New Autos Inc. later became the defendant in one of Ford’s two known lawsuits over the car—the other, of course, being Cena. Ford filed both in November 2017 and both ended in June, with Cena making a charity payment as settlement and the settlement with New Autos Inc. not disclosed. The Cena lawsuit focused on Cena breaking the customer agreement, and the lawsuit against New Autos Inc. hinged on Ford’s belief that the dealer knew about the agreement.
The “farmer,” who’s 78, had the GT for nearly a year before back problems kept him from getting in and out of it easily, so he called New Autos Inc. back up to discuss selling options. He didn’t need to sell it financially, as New Autos Inc. president Bernie Knaus told Jalopnik over the phone before the auction, but he’s not the kind of person who wants a car to sit around.

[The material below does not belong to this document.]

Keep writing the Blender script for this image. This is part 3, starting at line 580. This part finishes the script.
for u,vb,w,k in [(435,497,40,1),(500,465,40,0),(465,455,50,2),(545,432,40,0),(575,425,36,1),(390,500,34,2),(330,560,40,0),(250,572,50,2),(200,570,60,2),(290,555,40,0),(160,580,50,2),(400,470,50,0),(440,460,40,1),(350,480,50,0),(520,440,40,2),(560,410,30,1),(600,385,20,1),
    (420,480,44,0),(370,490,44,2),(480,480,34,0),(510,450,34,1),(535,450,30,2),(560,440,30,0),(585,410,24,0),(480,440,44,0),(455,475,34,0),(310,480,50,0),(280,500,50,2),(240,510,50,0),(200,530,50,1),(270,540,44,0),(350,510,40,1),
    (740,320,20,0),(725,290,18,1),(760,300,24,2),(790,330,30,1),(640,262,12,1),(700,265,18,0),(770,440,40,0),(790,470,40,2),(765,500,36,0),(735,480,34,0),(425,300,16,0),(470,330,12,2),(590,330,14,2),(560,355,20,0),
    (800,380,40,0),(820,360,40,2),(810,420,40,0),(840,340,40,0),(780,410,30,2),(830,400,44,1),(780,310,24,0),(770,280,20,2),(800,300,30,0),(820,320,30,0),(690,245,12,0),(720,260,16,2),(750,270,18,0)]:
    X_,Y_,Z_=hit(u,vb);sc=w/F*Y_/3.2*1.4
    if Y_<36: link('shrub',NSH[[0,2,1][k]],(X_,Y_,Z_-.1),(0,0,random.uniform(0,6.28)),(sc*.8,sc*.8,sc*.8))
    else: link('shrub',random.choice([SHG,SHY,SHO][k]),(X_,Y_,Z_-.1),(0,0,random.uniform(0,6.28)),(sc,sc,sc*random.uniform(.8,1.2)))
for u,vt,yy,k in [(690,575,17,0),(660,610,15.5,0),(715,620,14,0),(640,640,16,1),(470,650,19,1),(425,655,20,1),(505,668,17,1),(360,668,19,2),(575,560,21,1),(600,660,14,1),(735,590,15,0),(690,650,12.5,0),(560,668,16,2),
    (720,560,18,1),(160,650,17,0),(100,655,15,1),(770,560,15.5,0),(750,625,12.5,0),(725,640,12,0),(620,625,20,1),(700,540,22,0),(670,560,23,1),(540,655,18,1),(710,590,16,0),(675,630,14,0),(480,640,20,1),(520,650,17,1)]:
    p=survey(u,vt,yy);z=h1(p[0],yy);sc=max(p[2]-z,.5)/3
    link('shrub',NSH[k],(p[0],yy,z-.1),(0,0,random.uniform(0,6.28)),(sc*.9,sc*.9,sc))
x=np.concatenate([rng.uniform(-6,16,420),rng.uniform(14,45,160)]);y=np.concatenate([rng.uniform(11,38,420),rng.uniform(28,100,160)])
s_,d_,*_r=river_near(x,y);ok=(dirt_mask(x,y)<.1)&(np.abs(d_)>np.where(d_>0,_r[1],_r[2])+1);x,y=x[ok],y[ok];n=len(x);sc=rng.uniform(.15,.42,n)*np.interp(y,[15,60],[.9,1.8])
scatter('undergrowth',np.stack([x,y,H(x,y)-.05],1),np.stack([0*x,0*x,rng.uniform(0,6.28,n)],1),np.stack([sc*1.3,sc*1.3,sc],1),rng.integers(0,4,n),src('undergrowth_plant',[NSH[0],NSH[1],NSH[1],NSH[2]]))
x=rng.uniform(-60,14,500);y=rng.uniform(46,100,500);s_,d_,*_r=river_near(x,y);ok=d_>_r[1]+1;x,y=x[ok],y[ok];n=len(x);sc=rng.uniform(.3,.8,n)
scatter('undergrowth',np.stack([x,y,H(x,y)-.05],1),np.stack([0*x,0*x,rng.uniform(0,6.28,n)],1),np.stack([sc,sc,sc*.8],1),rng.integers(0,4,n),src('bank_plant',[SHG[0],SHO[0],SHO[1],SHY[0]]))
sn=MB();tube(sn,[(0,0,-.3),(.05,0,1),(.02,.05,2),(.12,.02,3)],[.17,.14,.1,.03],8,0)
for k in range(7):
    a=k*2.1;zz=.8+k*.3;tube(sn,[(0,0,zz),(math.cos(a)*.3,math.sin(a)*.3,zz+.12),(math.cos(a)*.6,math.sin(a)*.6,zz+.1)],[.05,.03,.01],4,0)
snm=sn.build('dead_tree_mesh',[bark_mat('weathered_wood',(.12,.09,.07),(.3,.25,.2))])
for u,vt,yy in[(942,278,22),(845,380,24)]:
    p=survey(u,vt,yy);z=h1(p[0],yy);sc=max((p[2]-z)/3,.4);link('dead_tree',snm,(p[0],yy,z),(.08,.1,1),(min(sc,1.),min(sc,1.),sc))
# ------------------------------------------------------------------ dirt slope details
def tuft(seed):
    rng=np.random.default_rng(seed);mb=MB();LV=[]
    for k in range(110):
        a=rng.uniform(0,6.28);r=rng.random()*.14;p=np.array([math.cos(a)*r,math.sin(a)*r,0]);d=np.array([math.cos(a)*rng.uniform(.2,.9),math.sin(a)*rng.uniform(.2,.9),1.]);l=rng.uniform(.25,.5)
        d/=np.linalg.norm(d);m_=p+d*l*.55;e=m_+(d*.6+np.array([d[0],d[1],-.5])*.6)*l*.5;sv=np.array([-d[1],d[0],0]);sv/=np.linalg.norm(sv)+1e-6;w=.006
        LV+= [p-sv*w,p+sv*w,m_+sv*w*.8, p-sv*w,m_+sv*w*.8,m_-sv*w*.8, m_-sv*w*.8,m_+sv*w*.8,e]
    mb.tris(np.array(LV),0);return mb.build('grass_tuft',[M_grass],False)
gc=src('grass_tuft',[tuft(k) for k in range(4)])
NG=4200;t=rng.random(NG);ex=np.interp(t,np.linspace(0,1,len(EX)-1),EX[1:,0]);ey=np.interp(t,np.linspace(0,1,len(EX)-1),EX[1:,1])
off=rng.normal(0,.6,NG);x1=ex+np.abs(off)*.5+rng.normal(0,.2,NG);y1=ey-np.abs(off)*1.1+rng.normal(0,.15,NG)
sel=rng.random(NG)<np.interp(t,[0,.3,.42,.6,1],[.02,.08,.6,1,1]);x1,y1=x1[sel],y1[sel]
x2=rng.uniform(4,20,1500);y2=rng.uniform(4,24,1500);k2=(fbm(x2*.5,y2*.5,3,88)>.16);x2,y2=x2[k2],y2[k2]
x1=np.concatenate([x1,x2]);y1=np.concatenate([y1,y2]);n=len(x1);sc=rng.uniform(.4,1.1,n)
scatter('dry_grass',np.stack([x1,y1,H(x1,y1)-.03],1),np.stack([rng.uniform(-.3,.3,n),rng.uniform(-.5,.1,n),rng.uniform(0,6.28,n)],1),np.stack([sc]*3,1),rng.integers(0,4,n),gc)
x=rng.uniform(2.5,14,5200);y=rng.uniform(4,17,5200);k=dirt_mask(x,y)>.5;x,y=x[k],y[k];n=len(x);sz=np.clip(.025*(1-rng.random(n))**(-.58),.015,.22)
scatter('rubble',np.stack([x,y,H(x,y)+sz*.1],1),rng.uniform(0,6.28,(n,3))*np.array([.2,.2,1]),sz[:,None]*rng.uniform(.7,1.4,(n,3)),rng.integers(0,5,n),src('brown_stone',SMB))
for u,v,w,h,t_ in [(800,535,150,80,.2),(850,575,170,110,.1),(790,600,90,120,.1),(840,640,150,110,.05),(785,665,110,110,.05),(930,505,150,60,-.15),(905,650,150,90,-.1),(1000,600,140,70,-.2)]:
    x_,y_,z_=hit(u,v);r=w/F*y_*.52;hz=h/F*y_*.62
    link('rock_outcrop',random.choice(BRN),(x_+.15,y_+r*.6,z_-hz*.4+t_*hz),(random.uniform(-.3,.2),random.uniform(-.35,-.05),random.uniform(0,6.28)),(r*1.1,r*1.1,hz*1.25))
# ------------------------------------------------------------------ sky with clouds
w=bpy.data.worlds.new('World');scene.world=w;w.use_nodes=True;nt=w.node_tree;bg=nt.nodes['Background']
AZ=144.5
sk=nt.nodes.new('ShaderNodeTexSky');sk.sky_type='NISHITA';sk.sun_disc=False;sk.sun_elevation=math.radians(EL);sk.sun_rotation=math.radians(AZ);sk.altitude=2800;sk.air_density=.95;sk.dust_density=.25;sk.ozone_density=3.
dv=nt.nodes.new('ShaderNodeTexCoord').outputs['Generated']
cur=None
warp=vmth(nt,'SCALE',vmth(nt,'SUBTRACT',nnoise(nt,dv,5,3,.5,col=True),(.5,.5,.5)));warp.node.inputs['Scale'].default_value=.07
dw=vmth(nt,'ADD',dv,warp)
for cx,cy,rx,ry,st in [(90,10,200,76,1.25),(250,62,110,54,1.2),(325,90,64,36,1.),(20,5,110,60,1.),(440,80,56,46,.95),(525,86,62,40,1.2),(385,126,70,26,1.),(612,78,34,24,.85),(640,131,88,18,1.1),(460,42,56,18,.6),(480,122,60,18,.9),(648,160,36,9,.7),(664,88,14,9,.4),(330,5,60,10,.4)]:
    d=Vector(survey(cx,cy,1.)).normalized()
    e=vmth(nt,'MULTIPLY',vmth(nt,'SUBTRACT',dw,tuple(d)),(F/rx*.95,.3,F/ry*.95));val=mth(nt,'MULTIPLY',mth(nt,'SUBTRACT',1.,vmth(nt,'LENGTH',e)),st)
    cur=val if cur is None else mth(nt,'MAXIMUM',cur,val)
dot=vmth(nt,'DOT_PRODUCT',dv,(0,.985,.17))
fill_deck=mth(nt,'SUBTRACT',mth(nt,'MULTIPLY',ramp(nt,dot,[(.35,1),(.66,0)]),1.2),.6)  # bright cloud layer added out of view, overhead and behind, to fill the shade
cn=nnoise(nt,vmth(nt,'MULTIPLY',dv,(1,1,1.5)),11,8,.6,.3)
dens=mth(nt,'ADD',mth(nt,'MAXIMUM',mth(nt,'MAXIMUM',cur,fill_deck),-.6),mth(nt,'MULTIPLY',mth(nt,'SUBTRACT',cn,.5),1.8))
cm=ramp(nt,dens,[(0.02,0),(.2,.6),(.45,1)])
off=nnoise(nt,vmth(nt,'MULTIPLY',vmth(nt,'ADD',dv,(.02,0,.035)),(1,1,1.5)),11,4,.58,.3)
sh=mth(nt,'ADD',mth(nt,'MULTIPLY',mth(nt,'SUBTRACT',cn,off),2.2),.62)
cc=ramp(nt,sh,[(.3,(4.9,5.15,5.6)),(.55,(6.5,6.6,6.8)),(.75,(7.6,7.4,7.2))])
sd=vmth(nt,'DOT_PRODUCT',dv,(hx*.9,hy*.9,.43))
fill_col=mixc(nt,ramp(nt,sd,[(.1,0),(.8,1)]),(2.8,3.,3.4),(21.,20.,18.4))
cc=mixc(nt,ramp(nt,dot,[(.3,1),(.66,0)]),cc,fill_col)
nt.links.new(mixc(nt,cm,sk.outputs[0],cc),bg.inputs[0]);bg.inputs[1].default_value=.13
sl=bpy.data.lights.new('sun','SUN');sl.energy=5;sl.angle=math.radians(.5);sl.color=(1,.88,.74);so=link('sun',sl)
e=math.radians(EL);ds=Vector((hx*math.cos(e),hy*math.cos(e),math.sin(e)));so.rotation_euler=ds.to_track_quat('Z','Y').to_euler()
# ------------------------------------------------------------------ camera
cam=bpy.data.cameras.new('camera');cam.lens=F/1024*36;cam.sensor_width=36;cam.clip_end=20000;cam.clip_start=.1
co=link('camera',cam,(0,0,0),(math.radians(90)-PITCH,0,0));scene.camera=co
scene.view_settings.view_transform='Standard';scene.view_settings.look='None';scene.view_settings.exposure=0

“He’s a guy who thinks, ‘Hey, this car should be driven. It shouldn’t be sitting there. That’s not what it was built for,’” Knaus said.
Just two months after the two lawsuits ended, the GT showed up at Monterey Car Week last week in the hands of New Autos Inc.—the company that had just settled its legal trouble over selling the car in the first place.
Knaus told Jalopnik the GT eventually sold for $1.435 million at a Russo and Steele auction on Saturday, and Automotive News has video of the sale here. That’s a chunk less than the nearly $1.7 million a GT at Mecum went for earlier this summer, which Mecum is still in a lawsuit with Ford over, but it’s more than triple the $460,000 Cena paid for it. It sold with about 625 miles on the odometer, Knaus told Jalopnik, compared to the 30 it had when he got it.
(The silver Ford GT is listed at Mecum again, not long after its last sale.)
Both Cena and New Autos Inc.’s settlements with Ford were “dismissed with prejudice,” which means, legally, that “the plaintiff can’t bring this same case back to court.” That, to Knaus, meant this car was now free to pass through the used market like almost any other vehicle, and he told Jalopnik he didn’t regret getting his customer the car in the first place.
“I don’t feel bad about getting him a car on the secondary market, because by doing that, I felt like we righted a wrong,” Knaus said, adding that the farmer runs his entire, large operation with Ford trucks and personally owns a 2005 GT. “We got that car in the right hands for the man who deserved it, and he even had to pay a premium for that.
“In the end, I think the right thing happened by having a settlement agreement which has this car completely unencumbered. It’s back to where it should have been in the first place. All Ford GTs should be unencumbered, not just this car.”
That’s exactly the line the auction opened up with in the video from Automotive News—the first unencumbered Ford GT, ready to sell, presumably, free of any legal repercussions.
“It’s really important for us, because it was a long-fought battle to make sure that this car is unencumbered by any past, present or future lawsuits from Ford,” Knaus said. “We had to go through heck to get there.”